OBJECTIVE: Word for word, restate the lines from the start of the data below through the line containing "random.seed(7)".
* start *
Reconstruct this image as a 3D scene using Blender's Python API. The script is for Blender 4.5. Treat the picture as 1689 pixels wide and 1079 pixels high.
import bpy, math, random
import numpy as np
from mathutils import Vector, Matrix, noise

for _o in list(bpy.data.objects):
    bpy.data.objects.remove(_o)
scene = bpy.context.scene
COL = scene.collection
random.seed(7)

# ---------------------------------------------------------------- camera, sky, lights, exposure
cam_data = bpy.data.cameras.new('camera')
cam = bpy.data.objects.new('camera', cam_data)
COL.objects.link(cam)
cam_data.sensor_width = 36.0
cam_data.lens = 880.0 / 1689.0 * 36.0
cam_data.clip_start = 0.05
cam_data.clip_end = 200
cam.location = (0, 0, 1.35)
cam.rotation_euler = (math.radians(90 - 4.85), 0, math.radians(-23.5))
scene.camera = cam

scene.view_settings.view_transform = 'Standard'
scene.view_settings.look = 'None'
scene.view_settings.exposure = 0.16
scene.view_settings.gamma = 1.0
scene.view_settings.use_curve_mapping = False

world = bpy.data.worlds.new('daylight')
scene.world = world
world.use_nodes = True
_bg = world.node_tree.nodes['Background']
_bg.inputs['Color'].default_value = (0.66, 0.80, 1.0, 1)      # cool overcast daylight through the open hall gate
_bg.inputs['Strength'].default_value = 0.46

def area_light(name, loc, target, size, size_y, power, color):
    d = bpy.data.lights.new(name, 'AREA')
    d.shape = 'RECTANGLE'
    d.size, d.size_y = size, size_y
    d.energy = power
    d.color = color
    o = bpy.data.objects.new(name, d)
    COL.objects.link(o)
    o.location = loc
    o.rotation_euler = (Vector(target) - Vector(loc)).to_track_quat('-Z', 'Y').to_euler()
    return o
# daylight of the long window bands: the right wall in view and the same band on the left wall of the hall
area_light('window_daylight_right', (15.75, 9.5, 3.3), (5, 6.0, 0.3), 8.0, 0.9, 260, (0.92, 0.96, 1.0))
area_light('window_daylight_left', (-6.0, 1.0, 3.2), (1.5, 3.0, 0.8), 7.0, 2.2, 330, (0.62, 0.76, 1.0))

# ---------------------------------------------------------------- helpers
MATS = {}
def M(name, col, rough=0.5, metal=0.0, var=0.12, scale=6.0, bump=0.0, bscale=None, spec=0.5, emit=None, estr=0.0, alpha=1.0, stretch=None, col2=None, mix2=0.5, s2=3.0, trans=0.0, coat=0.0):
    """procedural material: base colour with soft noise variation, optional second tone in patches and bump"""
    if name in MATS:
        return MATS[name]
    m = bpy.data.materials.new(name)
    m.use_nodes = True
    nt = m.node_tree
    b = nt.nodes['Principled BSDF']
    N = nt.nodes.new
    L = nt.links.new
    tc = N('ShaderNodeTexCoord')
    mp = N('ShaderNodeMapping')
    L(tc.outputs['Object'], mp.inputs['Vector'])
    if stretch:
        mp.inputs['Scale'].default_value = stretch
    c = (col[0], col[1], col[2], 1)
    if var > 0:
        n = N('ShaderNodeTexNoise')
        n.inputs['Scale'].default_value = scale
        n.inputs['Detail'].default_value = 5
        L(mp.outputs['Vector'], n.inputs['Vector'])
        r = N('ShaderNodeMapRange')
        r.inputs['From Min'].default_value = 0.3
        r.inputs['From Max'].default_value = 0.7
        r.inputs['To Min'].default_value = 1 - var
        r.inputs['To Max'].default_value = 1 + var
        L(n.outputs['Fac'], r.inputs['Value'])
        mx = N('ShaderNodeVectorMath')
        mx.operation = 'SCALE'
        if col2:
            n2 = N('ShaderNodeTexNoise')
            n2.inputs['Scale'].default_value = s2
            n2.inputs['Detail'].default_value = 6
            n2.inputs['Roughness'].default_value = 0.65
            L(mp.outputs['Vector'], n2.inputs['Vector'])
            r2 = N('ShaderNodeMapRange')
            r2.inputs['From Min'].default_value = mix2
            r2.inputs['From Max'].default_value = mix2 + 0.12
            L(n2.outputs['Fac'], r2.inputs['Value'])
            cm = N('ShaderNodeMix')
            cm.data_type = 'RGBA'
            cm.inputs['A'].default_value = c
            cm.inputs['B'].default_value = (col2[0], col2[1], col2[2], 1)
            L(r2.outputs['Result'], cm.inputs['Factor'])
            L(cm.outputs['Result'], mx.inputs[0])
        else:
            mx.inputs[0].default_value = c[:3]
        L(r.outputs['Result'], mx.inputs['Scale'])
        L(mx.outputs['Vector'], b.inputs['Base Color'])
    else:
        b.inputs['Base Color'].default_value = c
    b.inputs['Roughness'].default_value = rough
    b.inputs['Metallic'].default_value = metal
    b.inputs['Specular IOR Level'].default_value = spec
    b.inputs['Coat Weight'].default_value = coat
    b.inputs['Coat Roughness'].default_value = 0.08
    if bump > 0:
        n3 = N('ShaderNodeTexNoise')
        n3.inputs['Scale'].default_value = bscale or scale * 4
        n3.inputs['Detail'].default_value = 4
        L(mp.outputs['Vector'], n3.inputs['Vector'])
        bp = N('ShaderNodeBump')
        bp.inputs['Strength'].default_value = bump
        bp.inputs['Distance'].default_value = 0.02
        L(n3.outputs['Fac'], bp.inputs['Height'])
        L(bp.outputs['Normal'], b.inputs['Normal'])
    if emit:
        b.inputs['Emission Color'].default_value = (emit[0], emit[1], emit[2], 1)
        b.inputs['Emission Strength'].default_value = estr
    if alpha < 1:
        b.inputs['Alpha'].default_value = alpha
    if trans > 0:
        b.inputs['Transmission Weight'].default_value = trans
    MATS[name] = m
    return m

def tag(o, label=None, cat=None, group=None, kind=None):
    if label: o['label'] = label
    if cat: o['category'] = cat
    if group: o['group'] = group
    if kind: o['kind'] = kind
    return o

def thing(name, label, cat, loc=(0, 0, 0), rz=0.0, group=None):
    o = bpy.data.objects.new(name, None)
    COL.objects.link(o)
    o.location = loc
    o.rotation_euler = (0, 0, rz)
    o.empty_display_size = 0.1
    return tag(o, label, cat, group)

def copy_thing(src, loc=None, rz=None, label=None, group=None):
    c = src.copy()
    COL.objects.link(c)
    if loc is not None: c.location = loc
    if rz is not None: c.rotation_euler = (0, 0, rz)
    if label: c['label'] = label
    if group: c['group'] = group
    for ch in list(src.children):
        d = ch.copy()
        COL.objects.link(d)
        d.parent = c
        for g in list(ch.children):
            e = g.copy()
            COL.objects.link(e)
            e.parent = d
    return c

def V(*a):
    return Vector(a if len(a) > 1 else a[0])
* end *
WORKED SOLUTION:
Reconstruct this image as a 3D scene using Blender's Python API. The script is for Blender 4.5. Treat the picture as 1689 pixels wide and 1079 pixels high.
import bpy, math, random
import numpy as np
from mathutils import Vector, Matrix, noise

for _o in list(bpy.data.objects):
    bpy.data.objects.remove(_o)
scene = bpy.context.scene
COL = scene.collection
random.seed(7)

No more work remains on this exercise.